Way beyond the capabilities of the average ten-year-old you may think, but in fact, far from fearing that the children would be unable to cope with what is an extremely demanding challenge for adults to pull off, the headteacher Johanna Goode put faith in ‘Shakespeare’s ability to talk to everyone’, a faith which paid high high dividends for the children, staff and parents of the small community set in the heart of the Lake District, and surrounded by the ghosts of another of England’s literary giants. What makes the story even more inspirational is that these children are not some priviliged elite, but the kind of children you might find at every other school in the country; a third of them are regarded as having ‘special educational needs’.

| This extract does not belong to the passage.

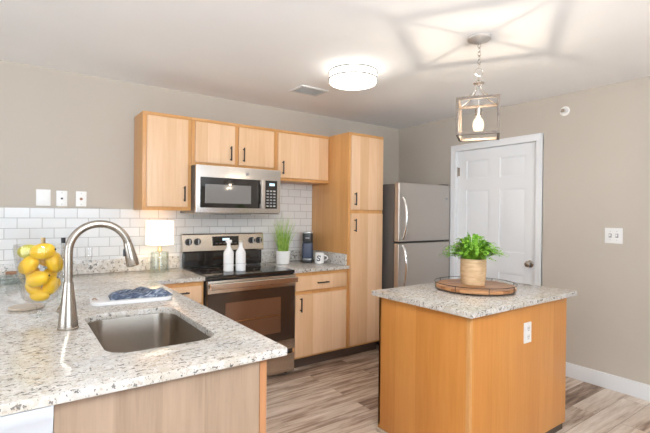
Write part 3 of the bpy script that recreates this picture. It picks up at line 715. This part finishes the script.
for z in (0.656, 0.704):
    r_ = obj('receptacle', B().box(2.355, 2.386, -2.4155, -2.4131, z-0.015, z+0.015, 0.001), M['ceramic'], ot)
    obj('slots', B().box(2.363, 2.3655, -2.4162, -2.4153, z-0.002, z+0.008).box(2.3755, 2.378, -2.4162, -2.4153, z-0.002, z+0.008).box(2.369, 2.372, -2.4162, -2.4153, z-0.011, z-0.007), M['black'], r_)
sp_ = thing('sprinkler', 'small round fire sprinkler high on the right wall', 'sprinkler', (W, -1.943, 2.236))
obj('escutcheon', B().lathe(W-0.0005, -1.943, [(0, 0), (0.040, 0), (0.040, 0.003), (0.028, 0.008), (0.022, 0.004), (0, 0.004)], 28, 2.236, MX), M['plastic'], sp_)
obj('sprinkler_head', B().lathe(W-0.005, -1.943, [(0, 0), (0.011, 0), (0.011, 0.010), (0.005, 0.014), (0.005, 0.030), (0.016, 0.032), (0.016, 0.034), (0, 0.034)], 16, 2.236, MX), M['nickel'], sp_)

# ---------------------------------------------------------------- things on the back counter and the range
# table lamp
lx, ly = 0.930, -0.180
tl_ = thing('table_lamp', 'lit table lamp with white drum shade and clear glass base', 'lamp', (lx, ly, ZC))
obj('foot', B().lathe(lx, ly, [(0, ZC+0.0005), (0.074, ZC+0.0005), (0.076, ZC+0.004), (0.074, ZC+0.014), (0.0, ZC+0.014)], 32), M['smoke'], tl_)
obj('glass_body', B().lathe(lx, ly, [(0.066, ZC+0.0145), (0.070, ZC+0.0145), (0.070, ZC+0.150), (0.066, ZC+0.160), (0.020, ZC+0.166), (0.020, ZC+0.162), (0.064, ZC+0.156), (0.066, ZC+0.148)], 32, closed=True), M['smoke'], tl_)
obj('rod', B().tube([(lx, ly, ZC+0.0145), (lx, ly, ZC+0.225)], 0.005, 12).lathe(lx, ly, [(0, ZC+0.166), (0.02, ZC+0.167), (0.014, ZC+0.185), (0.014, ZC+0.20), (0, ZC+0.20)], 20), M['brass'], tl_)
obj('shade', B().lathe(lx, ly, [(0.106, ZC+0.218), (0.1045, ZC+0.218), (0.1025, ZC+0.405), (0.104, ZC+0.405)], 40, closed=True), M['shade'], tl_, label='glowing white drum shade')
sp2 = B()
for j in range(3):
    a = 2*PI*j/3; sp2.tube([(lx, ly, ZC+0.36), (lx+0.103*math.cos(a), ly+0.103*math.sin(a), ZC+0.395)], 0.0018, 6)
sp2.tube([(lx, ly, ZC+0.226), (lx, ly, ZC+0.362)], 0.0025, 6)
obj('shade_spider', sp2, M['brass'], tl_)
obj('bulb', B().ball((lx+0.03, ly, ZC+0.29), 0.024, (1, 1, 1.3)), M['bulb'], tl_)
L_ = bpy.data.lights.new('table_lamp_light', 'POINT'); L_.energy = LAMP_W; L_.color = (1.0, 0.80, 0.56); L_.shadow_soft_size = 0.03
lo = bpy.data.objects.new('table_lamp_light', L_); COL.objects.link(lo); lo.location = Vector((lx+0.03, ly, ZC+0.29))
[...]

Reading the story I was reminded of an episode in my own teaching career. I had taken up my post as Depute Headteacher in a new school, and was pleased to discover that it would still involve some teaching duties ( a practice with which not all of my colleagues agreed, and which I understand is still the cause of much debate in secondary schools today). A few weeks into the term I was reflecting smugly on my ability to engage my fourth year class (15-16 year-olds) in the delights of Shakespeare’s Macbeth, and happened to express this satisfaction at a departmental meeting. Sitting back to receive the accolades of my fellow teachers, I was met by a few seconds of silence, before the head of department asked with a mixture of shock and revulsion, ‘Don’t you know that Macbeth is a fifth-year play?’
This comment stuck with me – as you can tell – because it demonstrates everything that is wrong with an examination-driven curriculum, when young people ‘study’ Shakespeare from a page rather than a stage, and when we restrict the young person’s natural curiosity and creativity by pre-determining what we think they should be able to do at particular ages and stages. This is why I am so fully supportive of a curriculum which puts the learner at the centre, is described in terms of outcomes rather than inputs, and which sets ambitious targets for all young people, no matter how challenging and messy that may be in the short term.